There were 2 basic rules that governed the pre-civil rights US states’ legal order: 1) The welfare of the People is the supreme law (Salus populi); and 2) Use your own so as  not to injure others (Sic utere).  (William J. Novak, The Peoples Welfare)  Modified and applied as the intended elements of a true public interest “golden rule” militantly opposed to the rule of gold, and crucially, as modified by the post-civil war amendments and the 20th century civil rights revolution’s and international human rights movements’ deepest convictions and highest aspirations, so they don’t discriminate within or between class or identity categories based on power for purposes of exploitation.  Kill enslavement.  All enslavement, domination and exploitation.  Dead.  Study it.   Speak up.  Take action to save  the commons and our democracy.  If there are rules for that, I support them.  The welfare of the People is the supreme law.  And we can’t afford to fight wars any more.  Period.  Use your own so as  not to injure others.

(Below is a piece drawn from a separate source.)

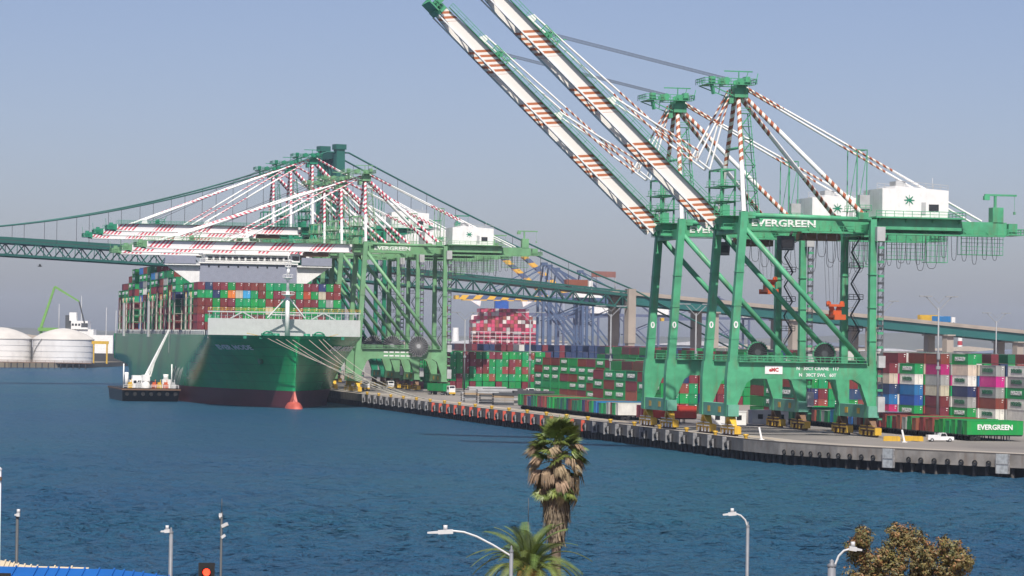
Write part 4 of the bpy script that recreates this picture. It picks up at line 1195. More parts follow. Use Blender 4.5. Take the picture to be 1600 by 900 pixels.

On top of those 19th century bedrock legal and moral values, we have constitutional and human rights derived from diverse international, cultural, written and unwritten legal, spiritual, and natural law and indigenous cultural traditions that we insist on respecting.  Equal protection.  Due process.  Necessity of dignity as well as relief for subordinate classes, with Due Process for everybody not only billionaires.  The Rights of Mother Earth and buen vivir, rebelliously sprouting like magnificent weeds in the territories formerly enclosed by the Monroe Doctrine.  We are everywhere.  We must never give up.  And we can win!

In Detroit (Flint,  Jackson, Cochabamba, Bolivia, etc.) we’ve had a special freedom school conscientization around the human right to water and sanitation.  Policy and legal rules transforming our relationship to our water along these lines, and moving on to face our other existential challenges, will be critical to whatever future we can seize from today’s crises.  See you at the barricades, and at the after jubilee!